- _Input records_:
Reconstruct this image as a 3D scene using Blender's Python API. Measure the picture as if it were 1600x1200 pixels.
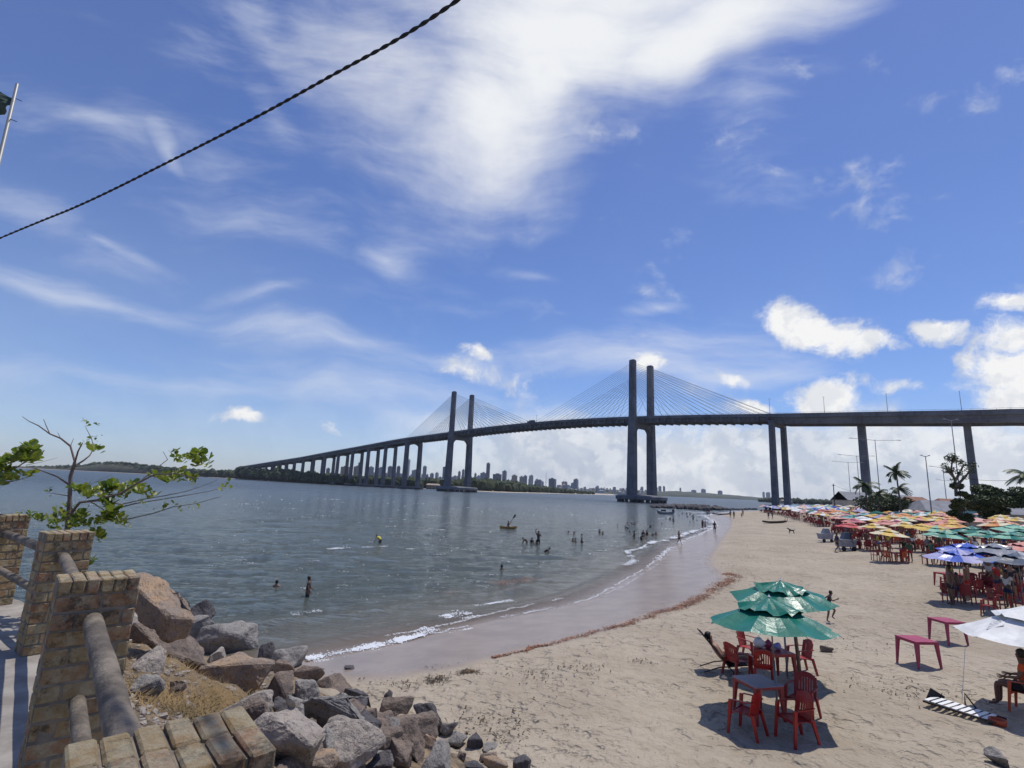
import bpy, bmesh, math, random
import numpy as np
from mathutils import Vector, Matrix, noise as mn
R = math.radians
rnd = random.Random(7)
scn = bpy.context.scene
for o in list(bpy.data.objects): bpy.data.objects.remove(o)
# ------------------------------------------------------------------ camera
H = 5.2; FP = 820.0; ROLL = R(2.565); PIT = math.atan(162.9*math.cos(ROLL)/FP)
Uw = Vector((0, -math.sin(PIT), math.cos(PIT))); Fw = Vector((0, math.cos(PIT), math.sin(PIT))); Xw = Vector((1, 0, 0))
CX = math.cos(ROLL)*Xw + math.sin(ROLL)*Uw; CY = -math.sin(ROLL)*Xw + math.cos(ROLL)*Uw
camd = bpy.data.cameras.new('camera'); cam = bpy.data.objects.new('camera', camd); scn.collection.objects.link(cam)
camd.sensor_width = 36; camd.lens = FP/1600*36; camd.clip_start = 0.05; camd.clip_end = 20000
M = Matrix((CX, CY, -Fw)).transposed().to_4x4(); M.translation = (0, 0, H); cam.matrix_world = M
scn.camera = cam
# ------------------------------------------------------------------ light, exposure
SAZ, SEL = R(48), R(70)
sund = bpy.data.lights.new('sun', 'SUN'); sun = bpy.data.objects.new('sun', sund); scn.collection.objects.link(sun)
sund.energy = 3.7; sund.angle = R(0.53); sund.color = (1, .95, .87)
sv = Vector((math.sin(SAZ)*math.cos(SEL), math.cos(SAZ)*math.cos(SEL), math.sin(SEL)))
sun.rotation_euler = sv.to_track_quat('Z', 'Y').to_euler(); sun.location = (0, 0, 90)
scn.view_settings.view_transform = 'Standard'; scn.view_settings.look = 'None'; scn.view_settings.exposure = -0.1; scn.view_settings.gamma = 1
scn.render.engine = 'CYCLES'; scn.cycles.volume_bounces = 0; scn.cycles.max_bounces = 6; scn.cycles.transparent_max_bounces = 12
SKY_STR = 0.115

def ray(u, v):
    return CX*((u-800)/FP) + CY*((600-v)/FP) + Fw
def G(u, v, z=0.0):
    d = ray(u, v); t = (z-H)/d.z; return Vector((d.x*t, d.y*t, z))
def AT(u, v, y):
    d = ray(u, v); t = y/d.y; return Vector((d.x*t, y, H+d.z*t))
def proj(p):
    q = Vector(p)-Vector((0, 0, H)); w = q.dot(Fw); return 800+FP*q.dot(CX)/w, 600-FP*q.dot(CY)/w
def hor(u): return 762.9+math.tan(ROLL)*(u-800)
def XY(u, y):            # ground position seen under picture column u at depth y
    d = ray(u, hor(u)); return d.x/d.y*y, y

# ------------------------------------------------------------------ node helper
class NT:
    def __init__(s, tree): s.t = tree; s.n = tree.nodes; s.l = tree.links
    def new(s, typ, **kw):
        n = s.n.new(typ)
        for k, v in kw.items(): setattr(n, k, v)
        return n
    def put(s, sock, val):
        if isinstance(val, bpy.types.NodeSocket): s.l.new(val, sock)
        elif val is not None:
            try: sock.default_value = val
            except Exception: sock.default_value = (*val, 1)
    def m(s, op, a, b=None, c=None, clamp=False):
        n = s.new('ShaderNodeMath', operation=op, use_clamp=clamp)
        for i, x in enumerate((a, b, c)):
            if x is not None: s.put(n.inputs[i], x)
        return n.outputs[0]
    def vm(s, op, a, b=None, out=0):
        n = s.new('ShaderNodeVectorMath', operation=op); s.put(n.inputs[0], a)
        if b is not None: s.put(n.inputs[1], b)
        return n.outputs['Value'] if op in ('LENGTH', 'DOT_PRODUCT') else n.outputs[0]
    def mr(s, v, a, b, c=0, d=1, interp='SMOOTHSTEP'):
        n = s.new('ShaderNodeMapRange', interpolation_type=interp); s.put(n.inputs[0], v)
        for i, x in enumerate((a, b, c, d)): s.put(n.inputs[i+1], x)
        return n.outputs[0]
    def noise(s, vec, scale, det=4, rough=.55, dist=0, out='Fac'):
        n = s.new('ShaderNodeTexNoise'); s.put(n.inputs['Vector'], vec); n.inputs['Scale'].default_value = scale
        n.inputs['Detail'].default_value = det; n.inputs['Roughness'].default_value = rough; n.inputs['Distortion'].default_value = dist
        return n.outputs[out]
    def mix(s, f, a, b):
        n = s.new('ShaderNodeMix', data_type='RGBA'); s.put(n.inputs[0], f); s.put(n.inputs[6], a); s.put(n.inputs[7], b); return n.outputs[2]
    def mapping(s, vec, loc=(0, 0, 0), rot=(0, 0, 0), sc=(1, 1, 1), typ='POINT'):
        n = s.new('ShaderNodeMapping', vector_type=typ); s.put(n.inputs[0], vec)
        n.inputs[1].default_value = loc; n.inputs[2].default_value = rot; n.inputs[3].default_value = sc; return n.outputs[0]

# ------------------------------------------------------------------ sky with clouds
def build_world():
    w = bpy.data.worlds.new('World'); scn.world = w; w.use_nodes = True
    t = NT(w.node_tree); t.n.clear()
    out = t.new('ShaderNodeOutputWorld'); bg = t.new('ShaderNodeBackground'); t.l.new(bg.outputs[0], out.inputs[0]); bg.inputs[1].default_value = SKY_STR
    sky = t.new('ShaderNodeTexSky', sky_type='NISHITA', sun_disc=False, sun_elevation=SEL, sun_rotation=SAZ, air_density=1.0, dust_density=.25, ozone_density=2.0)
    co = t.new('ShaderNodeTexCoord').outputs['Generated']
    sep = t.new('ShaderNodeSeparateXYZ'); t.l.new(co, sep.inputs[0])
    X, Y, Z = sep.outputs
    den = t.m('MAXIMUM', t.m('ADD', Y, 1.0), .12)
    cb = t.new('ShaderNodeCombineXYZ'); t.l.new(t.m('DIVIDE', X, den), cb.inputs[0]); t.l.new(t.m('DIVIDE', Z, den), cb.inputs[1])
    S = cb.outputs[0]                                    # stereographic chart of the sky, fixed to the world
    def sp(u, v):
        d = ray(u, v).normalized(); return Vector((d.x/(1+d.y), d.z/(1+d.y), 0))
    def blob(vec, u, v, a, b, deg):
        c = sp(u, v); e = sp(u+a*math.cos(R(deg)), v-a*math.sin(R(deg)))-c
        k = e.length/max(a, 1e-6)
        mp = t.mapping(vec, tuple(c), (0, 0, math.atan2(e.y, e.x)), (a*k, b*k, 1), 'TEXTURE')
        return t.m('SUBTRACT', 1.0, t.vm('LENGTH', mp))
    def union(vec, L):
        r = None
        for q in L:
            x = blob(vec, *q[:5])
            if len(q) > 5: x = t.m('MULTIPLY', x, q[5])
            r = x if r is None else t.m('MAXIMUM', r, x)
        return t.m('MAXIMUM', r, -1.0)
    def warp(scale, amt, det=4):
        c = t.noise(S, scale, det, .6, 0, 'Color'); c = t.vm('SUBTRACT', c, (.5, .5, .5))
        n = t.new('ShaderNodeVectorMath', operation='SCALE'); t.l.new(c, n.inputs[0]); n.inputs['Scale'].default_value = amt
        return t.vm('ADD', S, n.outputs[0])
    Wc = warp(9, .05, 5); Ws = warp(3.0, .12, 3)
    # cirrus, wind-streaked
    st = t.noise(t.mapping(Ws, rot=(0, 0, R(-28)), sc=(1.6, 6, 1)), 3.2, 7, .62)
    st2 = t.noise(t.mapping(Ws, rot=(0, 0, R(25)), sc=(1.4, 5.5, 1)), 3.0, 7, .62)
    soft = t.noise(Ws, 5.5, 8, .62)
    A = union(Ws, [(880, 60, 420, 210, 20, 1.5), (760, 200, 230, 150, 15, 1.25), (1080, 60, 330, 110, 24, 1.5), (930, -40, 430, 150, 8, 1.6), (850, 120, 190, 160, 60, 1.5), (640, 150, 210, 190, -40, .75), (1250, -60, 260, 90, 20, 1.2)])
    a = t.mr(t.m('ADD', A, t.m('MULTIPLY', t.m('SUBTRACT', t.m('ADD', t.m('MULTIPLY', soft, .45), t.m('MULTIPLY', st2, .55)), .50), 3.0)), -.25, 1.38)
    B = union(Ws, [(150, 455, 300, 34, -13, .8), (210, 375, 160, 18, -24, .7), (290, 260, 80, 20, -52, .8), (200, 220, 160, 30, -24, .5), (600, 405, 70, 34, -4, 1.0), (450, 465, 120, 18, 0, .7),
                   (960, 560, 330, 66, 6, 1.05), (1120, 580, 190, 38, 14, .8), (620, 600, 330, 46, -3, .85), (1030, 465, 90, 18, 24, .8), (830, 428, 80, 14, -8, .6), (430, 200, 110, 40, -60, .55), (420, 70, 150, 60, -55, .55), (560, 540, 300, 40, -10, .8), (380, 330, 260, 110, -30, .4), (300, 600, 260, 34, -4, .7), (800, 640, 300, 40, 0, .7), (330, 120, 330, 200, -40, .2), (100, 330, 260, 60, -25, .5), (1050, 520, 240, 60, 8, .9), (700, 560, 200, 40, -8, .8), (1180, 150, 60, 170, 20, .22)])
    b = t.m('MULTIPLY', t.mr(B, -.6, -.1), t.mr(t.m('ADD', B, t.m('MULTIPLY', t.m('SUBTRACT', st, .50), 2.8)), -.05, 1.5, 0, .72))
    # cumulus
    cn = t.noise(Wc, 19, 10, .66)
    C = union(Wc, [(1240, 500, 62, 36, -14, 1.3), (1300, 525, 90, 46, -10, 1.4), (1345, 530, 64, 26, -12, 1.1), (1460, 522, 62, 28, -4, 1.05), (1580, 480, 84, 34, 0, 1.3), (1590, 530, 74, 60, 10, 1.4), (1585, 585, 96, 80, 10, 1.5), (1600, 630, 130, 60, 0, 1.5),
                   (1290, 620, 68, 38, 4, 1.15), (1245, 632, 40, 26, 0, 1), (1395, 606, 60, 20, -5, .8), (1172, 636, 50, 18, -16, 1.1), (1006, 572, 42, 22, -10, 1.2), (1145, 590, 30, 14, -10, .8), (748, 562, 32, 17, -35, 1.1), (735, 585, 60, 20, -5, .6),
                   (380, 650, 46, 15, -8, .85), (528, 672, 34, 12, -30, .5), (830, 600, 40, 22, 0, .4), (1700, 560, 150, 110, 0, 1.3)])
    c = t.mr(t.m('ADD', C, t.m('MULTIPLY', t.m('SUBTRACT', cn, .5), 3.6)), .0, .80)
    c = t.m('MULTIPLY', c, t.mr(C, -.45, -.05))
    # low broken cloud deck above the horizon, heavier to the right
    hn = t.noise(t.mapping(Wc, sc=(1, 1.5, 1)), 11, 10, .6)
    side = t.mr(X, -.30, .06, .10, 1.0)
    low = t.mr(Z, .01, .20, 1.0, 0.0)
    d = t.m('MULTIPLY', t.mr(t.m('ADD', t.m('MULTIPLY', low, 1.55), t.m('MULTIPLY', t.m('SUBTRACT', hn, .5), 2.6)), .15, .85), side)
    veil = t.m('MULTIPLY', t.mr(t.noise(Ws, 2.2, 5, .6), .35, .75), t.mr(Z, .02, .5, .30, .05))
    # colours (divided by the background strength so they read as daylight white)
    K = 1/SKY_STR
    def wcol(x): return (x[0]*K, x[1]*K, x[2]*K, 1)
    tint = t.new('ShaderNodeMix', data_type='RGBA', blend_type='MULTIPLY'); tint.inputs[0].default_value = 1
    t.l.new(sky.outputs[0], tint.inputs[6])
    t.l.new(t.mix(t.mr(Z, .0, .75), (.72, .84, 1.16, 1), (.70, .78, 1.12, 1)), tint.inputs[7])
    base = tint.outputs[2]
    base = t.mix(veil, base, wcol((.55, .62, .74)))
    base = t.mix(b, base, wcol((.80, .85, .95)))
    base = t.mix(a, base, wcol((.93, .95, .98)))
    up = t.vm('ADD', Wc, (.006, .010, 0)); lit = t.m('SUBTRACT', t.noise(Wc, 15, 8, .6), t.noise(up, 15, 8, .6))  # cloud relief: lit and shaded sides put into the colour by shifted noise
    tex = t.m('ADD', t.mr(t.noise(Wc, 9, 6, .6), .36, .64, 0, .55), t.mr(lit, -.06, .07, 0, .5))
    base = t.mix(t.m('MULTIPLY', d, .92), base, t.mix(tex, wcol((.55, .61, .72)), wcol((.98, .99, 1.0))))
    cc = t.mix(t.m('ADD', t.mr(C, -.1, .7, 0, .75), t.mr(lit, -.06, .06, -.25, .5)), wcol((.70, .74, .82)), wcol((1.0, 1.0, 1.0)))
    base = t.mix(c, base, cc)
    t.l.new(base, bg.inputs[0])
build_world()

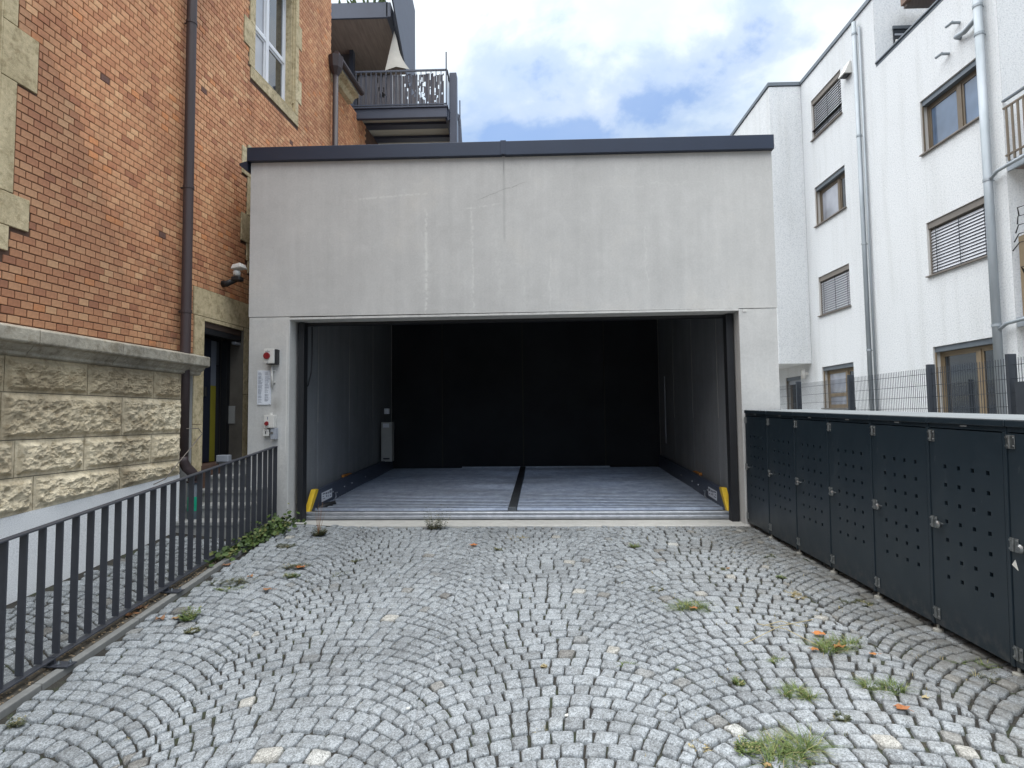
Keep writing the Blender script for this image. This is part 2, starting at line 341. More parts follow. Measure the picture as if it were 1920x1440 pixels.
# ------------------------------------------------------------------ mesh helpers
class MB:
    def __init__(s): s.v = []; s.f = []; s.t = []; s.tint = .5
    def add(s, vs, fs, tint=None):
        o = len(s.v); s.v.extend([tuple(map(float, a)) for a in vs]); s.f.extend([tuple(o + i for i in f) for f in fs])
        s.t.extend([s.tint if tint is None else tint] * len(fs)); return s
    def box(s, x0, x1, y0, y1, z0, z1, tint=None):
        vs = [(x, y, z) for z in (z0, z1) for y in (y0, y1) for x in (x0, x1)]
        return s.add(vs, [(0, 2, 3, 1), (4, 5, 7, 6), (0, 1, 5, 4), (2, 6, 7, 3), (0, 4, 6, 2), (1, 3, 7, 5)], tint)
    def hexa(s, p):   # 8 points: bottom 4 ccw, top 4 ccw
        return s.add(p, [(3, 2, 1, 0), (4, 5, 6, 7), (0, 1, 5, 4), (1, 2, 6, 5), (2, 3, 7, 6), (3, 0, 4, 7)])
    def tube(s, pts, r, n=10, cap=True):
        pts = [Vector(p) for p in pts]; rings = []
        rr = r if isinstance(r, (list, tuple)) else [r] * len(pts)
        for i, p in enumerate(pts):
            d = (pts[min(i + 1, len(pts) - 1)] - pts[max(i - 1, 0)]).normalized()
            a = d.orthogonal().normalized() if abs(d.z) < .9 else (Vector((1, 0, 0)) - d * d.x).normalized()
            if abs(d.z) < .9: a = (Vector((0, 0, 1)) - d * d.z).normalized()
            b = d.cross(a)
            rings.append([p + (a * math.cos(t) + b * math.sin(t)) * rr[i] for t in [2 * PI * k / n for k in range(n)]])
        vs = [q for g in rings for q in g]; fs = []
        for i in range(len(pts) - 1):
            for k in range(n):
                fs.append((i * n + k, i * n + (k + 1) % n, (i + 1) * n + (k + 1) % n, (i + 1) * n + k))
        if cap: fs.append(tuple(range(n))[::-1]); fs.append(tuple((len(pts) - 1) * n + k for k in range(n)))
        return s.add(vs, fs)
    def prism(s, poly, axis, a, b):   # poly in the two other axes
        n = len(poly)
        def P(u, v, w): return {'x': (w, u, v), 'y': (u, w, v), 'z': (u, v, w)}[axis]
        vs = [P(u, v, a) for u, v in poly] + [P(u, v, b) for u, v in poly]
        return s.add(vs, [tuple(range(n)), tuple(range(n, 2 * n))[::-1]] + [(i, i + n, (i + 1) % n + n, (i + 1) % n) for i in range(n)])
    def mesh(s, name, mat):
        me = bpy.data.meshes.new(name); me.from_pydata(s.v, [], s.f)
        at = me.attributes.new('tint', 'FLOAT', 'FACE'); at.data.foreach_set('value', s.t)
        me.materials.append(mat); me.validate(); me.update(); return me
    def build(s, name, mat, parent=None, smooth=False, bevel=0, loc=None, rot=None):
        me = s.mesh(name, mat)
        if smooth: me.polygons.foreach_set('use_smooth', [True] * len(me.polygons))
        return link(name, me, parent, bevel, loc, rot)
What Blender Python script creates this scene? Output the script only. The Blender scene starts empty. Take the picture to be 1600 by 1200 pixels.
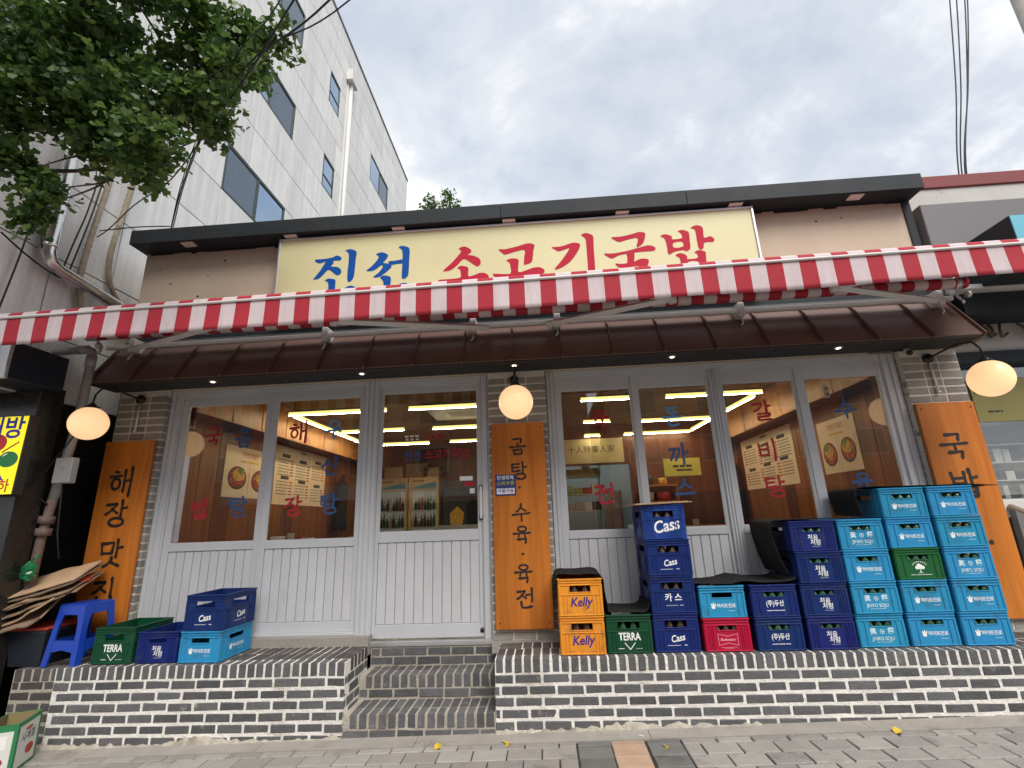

- _Stated goal_:
Where a line holds the string "image", copy that line.

- _Exercise response_:
Reconstruct this image as a 3D scene using Blender's Python API. Measure the picture as if it were 1600x1200 pixels.
Keep writing the Blender script for this image. This is part 2, starting at line 341. More parts follow. Measure the picture as if it were 1920x1440 pixels.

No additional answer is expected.